目の前で、その具に衣をつけ、油の中に入れると、無数の泡が取り囲んで浮かび上がってくる。しばらくたって、おもむろに油から出され、出番を待つ。そう、天ぷらのことだ(やや長い前置き)。

職場の近くは、フードコートが充実していて、たまの外食ランチは迷ってしまう。大型ショッピングモール内は、結構名前の通った名店も出店している。かたや、新しくできたフードコートもまた、目を引くお店が多い。最寄駅の駅ナカもまた食欲をそそる店がある。

その中で、天ぷらに注目したのは、自分の食の好みを痛感する出来事があったからであった。これが、揚げたての価値の問題である。

揚げたての天ぷらを、どう食べたら美味しいのか、なぜ美味しくない揚げたてがあるのか、今まであまり考えてこなかったことが、ある店の天ぷらを食べたとき唐突に浮かび上がってきた。

天丼を出すお店に行ったときのこと、揚げたてを出してくれるというので列に並び、エビが立っている天丼を受け取った。どんぶりの蓋裏に「夢」と書いてあった。

個人的な感想として、その店の天ぷらは、なんとなく美味しくなかった。具材が小さいとか、衣がめっちゃ厚いとかではなく、揚げたてのはずが、しなしなになっているのだ。目の前で揚げていたはずなのに。

別の店で、天丼を食べたときのこと。その店は出来上がったら呼ぶスタイル。揚げたてかどうか分からないものの、食べてみたら揚げたてのようだった。サクサクしていて、時折たれの味が感じられた。具の味もしっかり感じられる、納得の旨さである。

揚げたてが美味しい、揚げたてには価値があると感じたのは、実は天丼ではなく、別の店で天ぷらうどんを食べたときのことだ。冒頭の描写は、その天ぷらうどん店で見かけた天ぷら誕生の瞬間である。

茹でたてのうどんに、天ぷらを載せ運ばれてきた。店の入り口にある券売機には商品写真が並んでいたが、写真通りに丼からはみ出る天ぷらは、揚げたてである。手際の良さと、具の大きさに期待を膨らませ、一口食べたときの感動は忘れられない。大袈裟なようだが、生きていて良かったと思う。

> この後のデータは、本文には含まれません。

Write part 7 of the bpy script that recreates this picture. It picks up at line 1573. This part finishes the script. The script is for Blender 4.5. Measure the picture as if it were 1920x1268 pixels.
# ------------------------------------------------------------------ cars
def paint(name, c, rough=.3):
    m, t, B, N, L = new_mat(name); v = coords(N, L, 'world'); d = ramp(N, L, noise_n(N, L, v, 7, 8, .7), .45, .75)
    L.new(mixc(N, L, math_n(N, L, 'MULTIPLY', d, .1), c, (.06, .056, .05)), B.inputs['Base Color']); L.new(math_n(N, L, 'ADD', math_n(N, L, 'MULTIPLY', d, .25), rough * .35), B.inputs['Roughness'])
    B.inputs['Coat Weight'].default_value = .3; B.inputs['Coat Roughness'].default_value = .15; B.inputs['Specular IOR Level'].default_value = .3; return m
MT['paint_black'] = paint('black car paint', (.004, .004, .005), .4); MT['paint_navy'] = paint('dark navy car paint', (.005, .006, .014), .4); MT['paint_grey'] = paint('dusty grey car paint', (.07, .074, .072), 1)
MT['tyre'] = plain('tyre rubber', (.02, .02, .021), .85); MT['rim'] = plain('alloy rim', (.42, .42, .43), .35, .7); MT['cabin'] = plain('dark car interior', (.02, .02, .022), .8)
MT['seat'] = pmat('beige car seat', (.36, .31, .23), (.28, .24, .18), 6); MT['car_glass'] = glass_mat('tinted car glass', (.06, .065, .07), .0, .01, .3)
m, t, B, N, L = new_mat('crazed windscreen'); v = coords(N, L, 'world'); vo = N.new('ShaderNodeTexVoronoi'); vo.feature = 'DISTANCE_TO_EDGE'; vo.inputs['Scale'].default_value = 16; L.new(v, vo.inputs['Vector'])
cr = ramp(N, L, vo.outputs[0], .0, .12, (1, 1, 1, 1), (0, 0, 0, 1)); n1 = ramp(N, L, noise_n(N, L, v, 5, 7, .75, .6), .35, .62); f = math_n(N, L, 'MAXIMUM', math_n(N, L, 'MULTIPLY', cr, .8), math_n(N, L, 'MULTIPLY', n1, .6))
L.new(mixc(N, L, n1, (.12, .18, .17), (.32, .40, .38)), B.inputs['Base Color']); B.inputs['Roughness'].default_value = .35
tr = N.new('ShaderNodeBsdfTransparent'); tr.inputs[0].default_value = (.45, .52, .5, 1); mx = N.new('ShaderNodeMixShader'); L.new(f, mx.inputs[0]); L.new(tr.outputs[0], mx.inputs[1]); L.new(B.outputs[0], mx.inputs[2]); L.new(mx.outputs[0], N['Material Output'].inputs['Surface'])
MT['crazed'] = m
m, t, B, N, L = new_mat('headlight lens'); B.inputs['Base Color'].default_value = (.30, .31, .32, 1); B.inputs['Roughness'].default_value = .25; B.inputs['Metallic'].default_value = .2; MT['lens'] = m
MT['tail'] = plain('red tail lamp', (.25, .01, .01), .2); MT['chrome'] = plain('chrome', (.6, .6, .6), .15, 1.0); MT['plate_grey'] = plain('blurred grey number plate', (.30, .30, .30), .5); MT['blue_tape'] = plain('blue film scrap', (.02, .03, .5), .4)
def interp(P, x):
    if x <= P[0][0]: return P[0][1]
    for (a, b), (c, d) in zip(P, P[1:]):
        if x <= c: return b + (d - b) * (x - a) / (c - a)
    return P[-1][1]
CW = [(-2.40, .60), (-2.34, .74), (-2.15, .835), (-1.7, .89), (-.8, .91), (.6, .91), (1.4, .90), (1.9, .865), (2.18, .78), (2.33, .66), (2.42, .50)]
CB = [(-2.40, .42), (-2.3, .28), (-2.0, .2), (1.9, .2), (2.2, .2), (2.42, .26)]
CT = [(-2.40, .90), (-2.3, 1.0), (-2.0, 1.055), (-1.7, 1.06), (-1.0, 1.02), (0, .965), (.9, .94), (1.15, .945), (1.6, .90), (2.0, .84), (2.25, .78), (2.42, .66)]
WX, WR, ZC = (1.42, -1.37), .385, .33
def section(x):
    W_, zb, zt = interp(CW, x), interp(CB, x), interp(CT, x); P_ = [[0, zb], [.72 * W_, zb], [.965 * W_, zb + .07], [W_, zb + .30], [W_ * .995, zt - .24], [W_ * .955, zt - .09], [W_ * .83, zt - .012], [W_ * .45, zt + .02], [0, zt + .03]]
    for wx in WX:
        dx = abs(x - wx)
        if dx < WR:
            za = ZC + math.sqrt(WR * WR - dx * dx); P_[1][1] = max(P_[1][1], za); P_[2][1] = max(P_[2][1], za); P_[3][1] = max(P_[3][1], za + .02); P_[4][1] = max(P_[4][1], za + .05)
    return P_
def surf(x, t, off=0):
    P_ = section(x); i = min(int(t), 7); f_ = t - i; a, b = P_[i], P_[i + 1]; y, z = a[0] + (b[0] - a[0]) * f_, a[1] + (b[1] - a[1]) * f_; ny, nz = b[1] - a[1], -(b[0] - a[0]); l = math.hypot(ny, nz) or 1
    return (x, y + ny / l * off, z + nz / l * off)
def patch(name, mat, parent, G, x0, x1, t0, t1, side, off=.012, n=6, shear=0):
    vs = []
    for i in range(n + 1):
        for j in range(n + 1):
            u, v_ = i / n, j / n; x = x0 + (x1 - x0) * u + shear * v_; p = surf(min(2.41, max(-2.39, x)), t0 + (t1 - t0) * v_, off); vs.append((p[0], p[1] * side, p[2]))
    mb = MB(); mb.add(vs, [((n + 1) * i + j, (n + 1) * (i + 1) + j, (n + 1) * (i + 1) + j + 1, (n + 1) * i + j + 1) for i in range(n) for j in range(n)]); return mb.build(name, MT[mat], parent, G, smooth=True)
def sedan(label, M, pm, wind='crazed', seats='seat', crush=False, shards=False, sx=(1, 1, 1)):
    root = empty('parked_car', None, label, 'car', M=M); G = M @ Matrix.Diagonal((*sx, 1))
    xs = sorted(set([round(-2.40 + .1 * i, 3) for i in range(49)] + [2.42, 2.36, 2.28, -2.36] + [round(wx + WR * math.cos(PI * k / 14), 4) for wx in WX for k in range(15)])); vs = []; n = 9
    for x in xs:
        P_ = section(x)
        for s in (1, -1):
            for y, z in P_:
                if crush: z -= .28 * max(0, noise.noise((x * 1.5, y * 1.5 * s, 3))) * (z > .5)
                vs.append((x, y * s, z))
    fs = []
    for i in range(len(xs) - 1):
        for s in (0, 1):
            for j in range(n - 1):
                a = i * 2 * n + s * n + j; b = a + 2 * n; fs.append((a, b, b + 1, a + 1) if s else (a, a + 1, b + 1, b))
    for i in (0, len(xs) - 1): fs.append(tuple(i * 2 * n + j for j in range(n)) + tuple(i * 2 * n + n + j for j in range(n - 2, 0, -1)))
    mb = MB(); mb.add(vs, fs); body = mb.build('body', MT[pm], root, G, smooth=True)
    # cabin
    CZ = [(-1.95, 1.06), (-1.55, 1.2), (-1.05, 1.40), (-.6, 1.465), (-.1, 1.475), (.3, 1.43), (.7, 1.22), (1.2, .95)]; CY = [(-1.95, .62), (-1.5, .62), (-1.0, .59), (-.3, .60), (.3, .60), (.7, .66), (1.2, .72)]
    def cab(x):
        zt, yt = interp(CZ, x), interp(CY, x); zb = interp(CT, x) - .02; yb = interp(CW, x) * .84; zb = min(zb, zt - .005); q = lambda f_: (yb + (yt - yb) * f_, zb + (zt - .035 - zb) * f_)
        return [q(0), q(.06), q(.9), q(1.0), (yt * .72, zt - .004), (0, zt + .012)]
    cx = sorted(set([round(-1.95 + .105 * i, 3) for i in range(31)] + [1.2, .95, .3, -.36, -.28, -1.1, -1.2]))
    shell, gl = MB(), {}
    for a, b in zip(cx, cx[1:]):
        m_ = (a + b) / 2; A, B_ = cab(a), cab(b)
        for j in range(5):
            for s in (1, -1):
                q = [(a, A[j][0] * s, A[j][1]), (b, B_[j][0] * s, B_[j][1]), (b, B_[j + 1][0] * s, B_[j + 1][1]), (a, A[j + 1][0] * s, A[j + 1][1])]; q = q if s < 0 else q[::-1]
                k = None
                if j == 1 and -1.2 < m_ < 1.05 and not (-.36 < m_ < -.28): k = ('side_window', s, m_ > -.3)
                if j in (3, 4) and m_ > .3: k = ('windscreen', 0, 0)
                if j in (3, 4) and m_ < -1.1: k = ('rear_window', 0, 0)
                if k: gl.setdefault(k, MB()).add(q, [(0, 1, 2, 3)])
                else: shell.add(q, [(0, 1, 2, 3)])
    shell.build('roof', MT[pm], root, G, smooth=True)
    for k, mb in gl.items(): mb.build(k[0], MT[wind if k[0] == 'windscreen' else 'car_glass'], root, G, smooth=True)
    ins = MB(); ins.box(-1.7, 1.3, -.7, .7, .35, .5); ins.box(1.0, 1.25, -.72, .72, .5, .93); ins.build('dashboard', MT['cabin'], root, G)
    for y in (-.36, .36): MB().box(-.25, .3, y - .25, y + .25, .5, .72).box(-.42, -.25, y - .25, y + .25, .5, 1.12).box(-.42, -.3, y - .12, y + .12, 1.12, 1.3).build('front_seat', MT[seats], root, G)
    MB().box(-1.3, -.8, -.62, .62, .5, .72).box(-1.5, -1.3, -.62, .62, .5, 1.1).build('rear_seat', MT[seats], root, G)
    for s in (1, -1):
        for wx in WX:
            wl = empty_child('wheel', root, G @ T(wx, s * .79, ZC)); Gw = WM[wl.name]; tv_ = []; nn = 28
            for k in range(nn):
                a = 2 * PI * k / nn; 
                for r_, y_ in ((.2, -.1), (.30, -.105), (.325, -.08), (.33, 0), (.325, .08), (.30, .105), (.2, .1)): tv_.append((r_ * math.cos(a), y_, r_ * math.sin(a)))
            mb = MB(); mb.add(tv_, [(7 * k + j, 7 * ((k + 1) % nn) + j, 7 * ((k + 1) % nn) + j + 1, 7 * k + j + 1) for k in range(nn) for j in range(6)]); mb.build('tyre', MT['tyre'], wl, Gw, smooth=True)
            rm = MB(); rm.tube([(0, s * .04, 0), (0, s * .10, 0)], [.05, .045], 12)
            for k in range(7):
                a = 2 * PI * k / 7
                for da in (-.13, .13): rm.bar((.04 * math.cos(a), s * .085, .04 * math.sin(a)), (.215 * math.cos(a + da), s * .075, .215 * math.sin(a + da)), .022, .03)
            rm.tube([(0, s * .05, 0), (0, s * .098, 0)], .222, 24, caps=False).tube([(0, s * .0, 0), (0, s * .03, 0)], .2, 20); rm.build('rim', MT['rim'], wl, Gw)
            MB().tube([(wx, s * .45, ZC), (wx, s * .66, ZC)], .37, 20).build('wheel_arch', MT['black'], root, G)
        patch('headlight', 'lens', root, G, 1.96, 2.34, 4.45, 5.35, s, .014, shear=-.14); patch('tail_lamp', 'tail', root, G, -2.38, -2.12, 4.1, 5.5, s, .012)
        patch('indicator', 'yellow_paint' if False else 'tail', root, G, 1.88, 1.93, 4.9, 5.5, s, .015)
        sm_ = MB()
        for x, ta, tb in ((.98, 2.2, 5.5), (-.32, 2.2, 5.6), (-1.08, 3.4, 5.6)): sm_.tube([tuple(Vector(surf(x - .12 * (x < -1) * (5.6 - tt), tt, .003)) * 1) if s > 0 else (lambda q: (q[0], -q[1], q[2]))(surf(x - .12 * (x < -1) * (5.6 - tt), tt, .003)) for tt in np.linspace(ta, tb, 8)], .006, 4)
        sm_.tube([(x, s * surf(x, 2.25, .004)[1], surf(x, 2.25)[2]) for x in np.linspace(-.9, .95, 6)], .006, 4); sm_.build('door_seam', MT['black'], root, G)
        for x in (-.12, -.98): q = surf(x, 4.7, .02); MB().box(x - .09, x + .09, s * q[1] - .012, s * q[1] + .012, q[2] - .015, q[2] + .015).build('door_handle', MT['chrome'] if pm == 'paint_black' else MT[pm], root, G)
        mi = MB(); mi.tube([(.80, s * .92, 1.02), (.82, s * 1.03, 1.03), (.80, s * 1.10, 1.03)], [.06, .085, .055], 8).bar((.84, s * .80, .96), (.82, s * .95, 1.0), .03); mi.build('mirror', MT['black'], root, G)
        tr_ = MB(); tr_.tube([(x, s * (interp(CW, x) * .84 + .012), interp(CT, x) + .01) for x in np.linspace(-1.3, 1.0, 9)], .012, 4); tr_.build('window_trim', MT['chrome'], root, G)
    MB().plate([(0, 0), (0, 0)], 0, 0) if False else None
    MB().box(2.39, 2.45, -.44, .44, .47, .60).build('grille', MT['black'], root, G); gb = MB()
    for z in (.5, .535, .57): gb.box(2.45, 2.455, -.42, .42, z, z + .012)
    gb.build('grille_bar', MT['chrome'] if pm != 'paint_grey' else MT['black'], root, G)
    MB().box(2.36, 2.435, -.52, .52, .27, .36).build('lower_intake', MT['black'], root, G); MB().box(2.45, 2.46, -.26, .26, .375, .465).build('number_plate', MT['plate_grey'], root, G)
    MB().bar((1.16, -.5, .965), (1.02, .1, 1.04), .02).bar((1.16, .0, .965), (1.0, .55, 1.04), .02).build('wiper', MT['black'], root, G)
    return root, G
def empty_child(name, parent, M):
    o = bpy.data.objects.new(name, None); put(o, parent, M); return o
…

コシのある麺に、サクサクとした衣と、だしがしみ込んだ衣のある天ぷら。そして、少し油が浮いたつゆ、いろいろな要素があって美味しかったはずだが、目の前で揚げる説得力を実感したのだ。「揚げたては美味しいに決まっている!」と。

ではなぜ、あの天丼はなんとなく残念だったのか。
少しヒントを書いていたが、食べながら感じていたことは、すべての天ぷらが頭から尻尾までタレの味なのだ。そして、揚げたてのサクサク感が失われていることだった。揚げるための大鍋の横に、タレが入った鍋があり、揚がった天ぷらをざぶんと浸けていたのを思い出した。味はしっかり付けられるが、アツアツでサクサクのはずの衣が褐色に染まっていた。果たして、どの天ぷらもタレの味がしっかり付いていた。

味が濃いことは、外食にはよくあることだから仕方ないが、せっかくの揚げたてを…サクサクだったのに、あの歯ごたえは失われてしまっていた。何となく残念だったのは、それだったのだ。店ごとに味にこだわり、作り方に工夫を凝らす。おいしさに妥協はないはずだ。だから、その店は僕の好みとは合っていなかったということなのだろう。

揚げたての価値はある。そして、揚げたてを食べられることは、幸運でもあるのだと思う。価値を教えてくれたうどん屋は、いまも昼時は満席が続いている。